### [Data shown]

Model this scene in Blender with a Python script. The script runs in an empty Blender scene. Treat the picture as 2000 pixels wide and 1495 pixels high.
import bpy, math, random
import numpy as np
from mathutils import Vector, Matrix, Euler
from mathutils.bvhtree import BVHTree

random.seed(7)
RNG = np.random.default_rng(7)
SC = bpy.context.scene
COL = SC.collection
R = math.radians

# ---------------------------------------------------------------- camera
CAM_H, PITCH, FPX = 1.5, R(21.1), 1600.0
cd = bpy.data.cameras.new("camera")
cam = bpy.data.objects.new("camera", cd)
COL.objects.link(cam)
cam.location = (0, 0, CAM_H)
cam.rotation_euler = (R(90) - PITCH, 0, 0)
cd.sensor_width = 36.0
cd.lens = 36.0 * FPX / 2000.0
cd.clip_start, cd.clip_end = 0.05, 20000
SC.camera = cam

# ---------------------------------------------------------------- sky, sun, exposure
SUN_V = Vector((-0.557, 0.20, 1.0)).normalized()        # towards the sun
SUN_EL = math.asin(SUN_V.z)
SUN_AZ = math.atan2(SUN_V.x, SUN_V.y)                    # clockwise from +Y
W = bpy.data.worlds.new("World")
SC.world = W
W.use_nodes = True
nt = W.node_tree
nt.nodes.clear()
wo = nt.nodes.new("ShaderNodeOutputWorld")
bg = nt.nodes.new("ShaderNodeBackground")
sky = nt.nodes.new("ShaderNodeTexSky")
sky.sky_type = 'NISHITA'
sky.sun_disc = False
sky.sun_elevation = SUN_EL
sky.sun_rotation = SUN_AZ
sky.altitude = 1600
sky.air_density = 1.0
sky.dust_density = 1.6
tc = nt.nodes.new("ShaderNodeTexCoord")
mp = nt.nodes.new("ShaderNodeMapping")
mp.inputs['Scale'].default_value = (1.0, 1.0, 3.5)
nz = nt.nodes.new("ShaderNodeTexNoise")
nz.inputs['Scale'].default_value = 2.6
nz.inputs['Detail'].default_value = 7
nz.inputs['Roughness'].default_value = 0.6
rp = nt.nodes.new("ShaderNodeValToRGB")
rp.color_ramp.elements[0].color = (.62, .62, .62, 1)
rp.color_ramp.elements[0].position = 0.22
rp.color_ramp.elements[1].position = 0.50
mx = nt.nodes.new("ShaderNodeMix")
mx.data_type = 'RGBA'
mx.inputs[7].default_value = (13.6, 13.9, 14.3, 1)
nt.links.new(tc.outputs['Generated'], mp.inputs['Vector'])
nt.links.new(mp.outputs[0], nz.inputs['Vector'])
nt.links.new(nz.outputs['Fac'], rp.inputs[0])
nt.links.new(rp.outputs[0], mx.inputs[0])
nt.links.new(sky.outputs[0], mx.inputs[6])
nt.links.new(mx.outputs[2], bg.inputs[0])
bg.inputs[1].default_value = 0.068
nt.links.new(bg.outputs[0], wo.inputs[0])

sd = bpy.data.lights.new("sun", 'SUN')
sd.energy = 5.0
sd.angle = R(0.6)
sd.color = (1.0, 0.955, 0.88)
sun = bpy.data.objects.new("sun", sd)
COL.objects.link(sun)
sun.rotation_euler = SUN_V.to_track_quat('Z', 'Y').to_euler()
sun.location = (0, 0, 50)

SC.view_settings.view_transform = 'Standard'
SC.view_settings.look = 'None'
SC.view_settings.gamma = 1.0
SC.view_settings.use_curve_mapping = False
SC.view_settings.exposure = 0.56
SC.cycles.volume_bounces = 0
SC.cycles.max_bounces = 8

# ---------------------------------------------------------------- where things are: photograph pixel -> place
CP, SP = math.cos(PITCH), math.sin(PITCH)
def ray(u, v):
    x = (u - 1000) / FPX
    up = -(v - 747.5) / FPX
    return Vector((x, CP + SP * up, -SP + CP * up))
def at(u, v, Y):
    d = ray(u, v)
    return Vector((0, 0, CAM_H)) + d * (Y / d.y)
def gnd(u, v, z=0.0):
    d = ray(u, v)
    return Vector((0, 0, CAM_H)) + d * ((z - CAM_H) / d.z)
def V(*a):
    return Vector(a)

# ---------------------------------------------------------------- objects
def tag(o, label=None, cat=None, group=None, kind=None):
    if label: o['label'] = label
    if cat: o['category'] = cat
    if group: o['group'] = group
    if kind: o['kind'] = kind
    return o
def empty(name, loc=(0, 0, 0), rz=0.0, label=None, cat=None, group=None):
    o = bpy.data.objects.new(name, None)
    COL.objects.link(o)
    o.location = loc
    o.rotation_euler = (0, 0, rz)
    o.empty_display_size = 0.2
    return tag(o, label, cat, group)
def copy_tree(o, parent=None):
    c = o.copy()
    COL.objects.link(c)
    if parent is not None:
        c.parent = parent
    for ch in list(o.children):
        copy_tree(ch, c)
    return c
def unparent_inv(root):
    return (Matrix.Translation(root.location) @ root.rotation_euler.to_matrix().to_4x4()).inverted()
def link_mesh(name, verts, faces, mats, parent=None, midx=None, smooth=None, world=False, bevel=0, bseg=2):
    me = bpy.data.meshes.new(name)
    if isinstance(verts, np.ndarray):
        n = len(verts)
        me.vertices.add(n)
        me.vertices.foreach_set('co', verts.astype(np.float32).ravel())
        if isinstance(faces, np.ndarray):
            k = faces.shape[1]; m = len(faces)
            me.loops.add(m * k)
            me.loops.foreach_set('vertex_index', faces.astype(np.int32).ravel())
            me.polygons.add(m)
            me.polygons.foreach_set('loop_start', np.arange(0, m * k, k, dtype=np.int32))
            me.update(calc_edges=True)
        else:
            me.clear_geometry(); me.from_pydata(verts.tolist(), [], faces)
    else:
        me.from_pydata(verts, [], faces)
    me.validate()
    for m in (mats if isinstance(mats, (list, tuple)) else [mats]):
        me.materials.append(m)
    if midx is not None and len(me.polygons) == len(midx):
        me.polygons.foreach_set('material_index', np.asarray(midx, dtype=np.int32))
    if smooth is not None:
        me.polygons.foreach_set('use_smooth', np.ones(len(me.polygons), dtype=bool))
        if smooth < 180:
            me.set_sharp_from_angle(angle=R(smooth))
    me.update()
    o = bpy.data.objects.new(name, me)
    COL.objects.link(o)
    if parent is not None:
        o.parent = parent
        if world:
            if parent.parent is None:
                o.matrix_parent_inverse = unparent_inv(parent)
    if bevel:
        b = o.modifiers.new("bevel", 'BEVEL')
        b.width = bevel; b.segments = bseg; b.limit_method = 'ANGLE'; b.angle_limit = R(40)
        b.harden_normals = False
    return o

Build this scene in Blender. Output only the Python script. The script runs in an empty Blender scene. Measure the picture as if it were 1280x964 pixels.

### [Exercise prompt]
Quote the entire listing above exactly.

### [Solution]
Model this scene in Blender with a Python script. The script runs in an empty Blender scene. Treat the picture as 2000 pixels wide and 1495 pixels high.
import bpy, math, random
import numpy as np
from mathutils import Vector, Matrix, Euler
from mathutils.bvhtree import BVHTree

random.seed(7)
RNG = np.random.default_rng(7)
SC = bpy.context.scene
COL = SC.collection
R = math.radians

# ---------------------------------------------------------------- camera
CAM_H, PITCH, FPX = 1.5, R(21.1), 1600.0
cd = bpy.data.cameras.new("camera")
cam = bpy.data.objects.new("camera", cd)
COL.objects.link(cam)
cam.location = (0, 0, CAM_H)
cam.rotation_euler = (R(90) - PITCH, 0, 0)
cd.sensor_width = 36.0
cd.lens = 36.0 * FPX / 2000.0
cd.clip_start, cd.clip_end = 0.05, 20000
SC.camera = cam

# ---------------------------------------------------------------- sky, sun, exposure
SUN_V = Vector((-0.557, 0.20, 1.0)).normalized()        # towards the sun
SUN_EL = math.asin(SUN_V.z)
SUN_AZ = math.atan2(SUN_V.x, SUN_V.y)                    # clockwise from +Y
W = bpy.data.worlds.new("World")
SC.world = W
W.use_nodes = True
nt = W.node_tree
nt.nodes.clear()
wo = nt.nodes.new("ShaderNodeOutputWorld")
bg = nt.nodes.new("ShaderNodeBackground")
sky = nt.nodes.new("ShaderNodeTexSky")
sky.sky_type = 'NISHITA'
sky.sun_disc = False
sky.sun_elevation = SUN_EL
sky.sun_rotation = SUN_AZ
sky.altitude = 1600
sky.air_density = 1.0
sky.dust_density = 1.6
tc = nt.nodes.new("ShaderNodeTexCoord")
mp = nt.nodes.new("ShaderNodeMapping")
mp.inputs['Scale'].default_value = (1.0, 1.0, 3.5)
nz = nt.nodes.new("ShaderNodeTexNoise")
nz.inputs['Scale'].default_value = 2.6
nz.inputs['Detail'].default_value = 7
nz.inputs['Roughness'].default_value = 0.6
rp = nt.nodes.new("ShaderNodeValToRGB")
rp.color_ramp.elements[0].color = (.62, .62, .62, 1)
rp.color_ramp.elements[0].position = 0.22
rp.color_ramp.elements[1].position = 0.50
mx = nt.nodes.new("ShaderNodeMix")
mx.data_type = 'RGBA'
mx.inputs[7].default_value = (13.6, 13.9, 14.3, 1)
nt.links.new(tc.outputs['Generated'], mp.inputs['Vector'])
nt.links.new(mp.outputs[0], nz.inputs['Vector'])
nt.links.new(nz.outputs['Fac'], rp.inputs[0])
nt.links.new(rp.outputs[0], mx.inputs[0])
nt.links.new(sky.outputs[0], mx.inputs[6])
nt.links.new(mx.outputs[2], bg.inputs[0])
bg.inputs[1].default_value = 0.068
nt.links.new(bg.outputs[0], wo.inputs[0])

sd = bpy.data.lights.new("sun", 'SUN')
sd.energy = 5.0
sd.angle = R(0.6)
sd.color = (1.0, 0.955, 0.88)
sun = bpy.data.objects.new("sun", sd)
COL.objects.link(sun)
sun.rotation_euler = SUN_V.to_track_quat('Z', 'Y').to_euler()
sun.location = (0, 0, 50)

SC.view_settings.view_transform = 'Standard'
SC.view_settings.look = 'None'
SC.view_settings.gamma = 1.0
SC.view_settings.use_curve_mapping = False
SC.view_settings.exposure = 0.56
SC.cycles.volume_bounces = 0
SC.cycles.max_bounces = 8

# ---------------------------------------------------------------- where things are: photograph pixel -> place
CP, SP = math.cos(PITCH), math.sin(PITCH)
def ray(u, v):
    x = (u - 1000) / FPX
    up = -(v - 747.5) / FPX
    return Vector((x, CP + SP * up, -SP + CP * up))
def at(u, v, Y):
    d = ray(u, v)
    return Vector((0, 0, CAM_H)) + d * (Y / d.y)
def gnd(u, v, z=0.0):
    d = ray(u, v)
    return Vector((0, 0, CAM_H)) + d * ((z - CAM_H) / d.z)
def V(*a):
    return Vector(a)

# ---------------------------------------------------------------- objects
def tag(o, label=None, cat=None, group=None, kind=None):
    if label: o['label'] = label
    if cat: o['category'] = cat
    if group: o['group'] = group
    if kind: o['kind'] = kind
    return o
def empty(name, loc=(0, 0, 0), rz=0.0, label=None, cat=None, group=None):
    o = bpy.data.objects.new(name, None)
    COL.objects.link(o)
    o.location = loc
    o.rotation_euler = (0, 0, rz)
    o.empty_display_size = 0.2
    return tag(o, label, cat, group)
def copy_tree(o, parent=None):
    c = o.copy()
    COL.objects.link(c)
    if parent is not None:
        c.parent = parent
    for ch in list(o.children):
        copy_tree(ch, c)
    return c
def unparent_inv(root):
    return (Matrix.Translation(root.location) @ root.rotation_euler.to_matrix().to_4x4()).inverted()
def link_mesh(name, verts, faces, mats, parent=None, midx=None, smooth=None, world=False, bevel=0, bseg=2):
    me = bpy.data.meshes.new(name)
    if isinstance(verts, np.ndarray):
        n = len(verts)
        me.vertices.add(n)
        me.vertices.foreach_set('co', verts.astype(np.float32).ravel())
        if isinstance(faces, np.ndarray):
            k = faces.shape[1]; m = len(faces)
            me.loops.add(m * k)
            me.loops.foreach_set('vertex_index', faces.astype(np.int32).ravel())
            me.polygons.add(m)
            me.polygons.foreach_set('loop_start', np.arange(0, m * k, k, dtype=np.int32))
            me.update(calc_edges=True)
        else:
            me.clear_geometry(); me.from_pydata(verts.tolist(), [], faces)
    else:
        me.from_pydata(verts, [], faces)
    me.validate()
    for m in (mats if isinstance(mats, (list, tuple)) else [mats]):
        me.materials.append(m)
    if midx is not None and len(me.polygons) == len(midx):
        me.polygons.foreach_set('material_index', np.asarray(midx, dtype=np.int32))
    if smooth is not None:
        me.polygons.foreach_set('use_smooth', np.ones(len(me.polygons), dtype=bool))
        if smooth < 180:
            me.set_sharp_from_angle(angle=R(smooth))
    me.update()
    o = bpy.data.objects.new(name, me)
    COL.objects.link(o)
    if parent is not None:
        o.parent = parent
        if world:
            if parent.parent is None:
                o.matrix_parent_inverse = unparent_inv(parent)
    if bevel:
        b = o.modifiers.new("bevel", 'BEVEL')
        b.width = bevel; b.segments = bseg; b.limit_method = 'ANGLE'; b.angle_limit = R(40)
        b.harden_normals = False
    return o

Build this scene in Blender. Output only the Python script. The script runs in an empty Blender scene. Measure the picture as if it were 1280x964 pixels.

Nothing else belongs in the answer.